Recently, an international team of researchers set out to decode that piece of history. John Gosse, a University Killam Professor in the Department of Earth Sciences, joined Brian Menounos at the University of Northern British Columbia and 12 additional experts.

Together they published a paper in Science that meticulously recalculated a great Ice Age deglaciation that occurred on the North American continent. The study provides new insight on ice sheets, warming and corresponding sea-level rise.

Unlocking secrets in the ice


The focus of their attention was the ancient Cordilleran Ice Sheet (CIS). It covered much of Western Canada throughout the Ice Age and was similar in size and water content as the Greenland Ice Sheet as it exists today. Previous attempts to nail down the timing of the CIS decay — when the ice margins receded — returned unusual results. The CIS is of particular interest to many scientists because unlocking its secrets could tell us how the ice sheet on Greenland might behave as global temperatures continue to rise.
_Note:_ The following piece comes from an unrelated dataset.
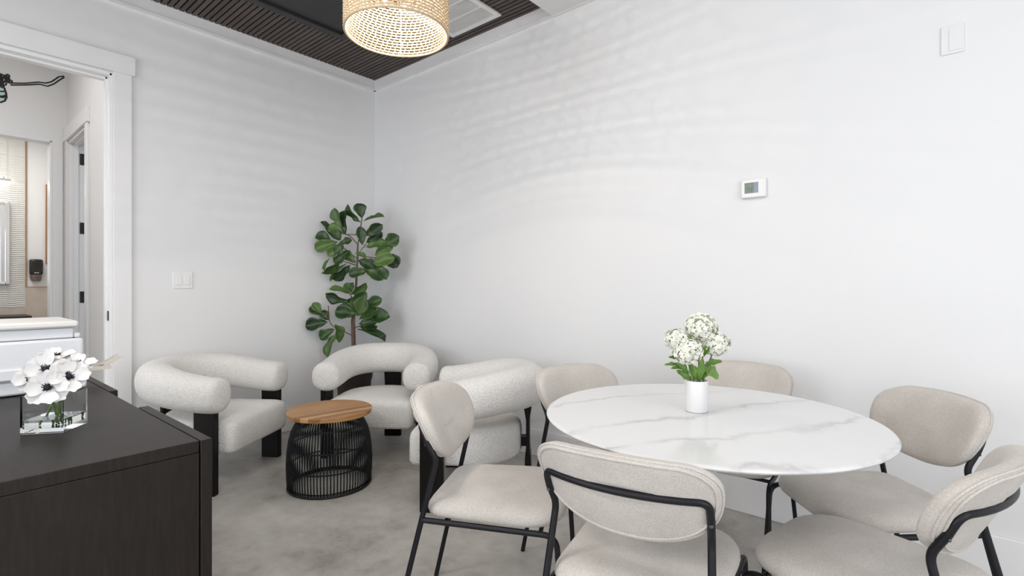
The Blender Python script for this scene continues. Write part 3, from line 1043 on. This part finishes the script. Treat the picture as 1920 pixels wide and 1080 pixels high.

“The total volume of water stored in the Greenland Ice Sheet corresponds to a global sea level rise of 7 metres,” says Dr. Gosse, a co-author on the study. “But a key question is: how fast can a grounded ice sheet melt during a period of rapid warming? By examining the CIS, Dr. Menounos and the rest of our team set out to find the answer.”

When the CIS melted, it uncovered the northernmost area of the Canadian Rocky Mountains. The previous radiocarbon dating data available suggested that CIS decay occurred 12,500 years ago. But global temperature and sea-level data from that period didn’t add up: warming began much earlier, so how was the ice still present?

“The lack of datable ancient organic materials in remote areas of the Rockies hampered previous attempts to determine more precise timing of receding ice sheet margins,” says Dr. Gosse. Carbon dating, he says, is based on the measurement of time since a plant or animal died and stopped exchanging carbon isotopes with the atmosphere.

Reshaping the coastline


A newer technique — terrestrial cosmogenic nuclide exposure dating, or surface exposure dating — determines when boulders underneath glaciers became exhumed, exposing them to cosmic rays. It doesn’t rely on whether or not animal and plant life was present, which it likely wasn’t on the tops of mountains covered by ice for tens of thousands of years. Dr. Gosse is the director of CRISDal, Canada’s only cosmic ray isotopes science laboratory. His involvement in this study helped the team determine that the CIS melted away 14,000 years ago, 1,500 years earlier than the story that older data told.

“The results reveal that the ice sheet decayed much more rapidly and earlier than previously determined, in a complex way partly because of the significant topography in the Canadian Rocky Mountains,” says Dr. Gosse. “By combining the new chronology with ice sheet numerical modeling, we could directly relate the demise of the ice sheet to the rapid global warming that happened immediately after the last glaciation.”

Modelling suggests that half of the massive CIS ice sheet melted away over the course of 500 years—a very short period, geologically speaking. In other words: it happened fast. That partial deglaciation corresponded to a 2.5-3 m rise in sea-level.

If history does indeed repeat itself, Canada’s coasts as they exist now could look very different in 500 years. However, the ongoing changes in Greenland’s Ice Sheet are implicating North Atlantic coastlines already.

Greater risks


Dr. Gosse explains that partners at the Norwegian Geological Survey are studying the risk of devastating tsunamis originating from enormous avalanches of rock occurring down Norway’s steep fjords.

“Many of these tsunamis, and perhaps the deadly June 2017 tsunami in western Greenland, appear to relate to the movement of the Earth’s crust during the ongoing deglaciation,” says Dr. Gosse. “Based on the Cordilleran Ice Sheet sensitivity to rapid warming, perhaps we should expect more earthquakes, landslides, and tsunamis around Greenland and Baffin Bay in response to the even faster current human-induced warming.”

CRISDal is now preparing to conduct studies that can begin to assess potential risk of earthquakes and tsunamis in the Canadian Arctic and Atlantic Canada as a result of melting glaciers and permafrost in North America and Greenland.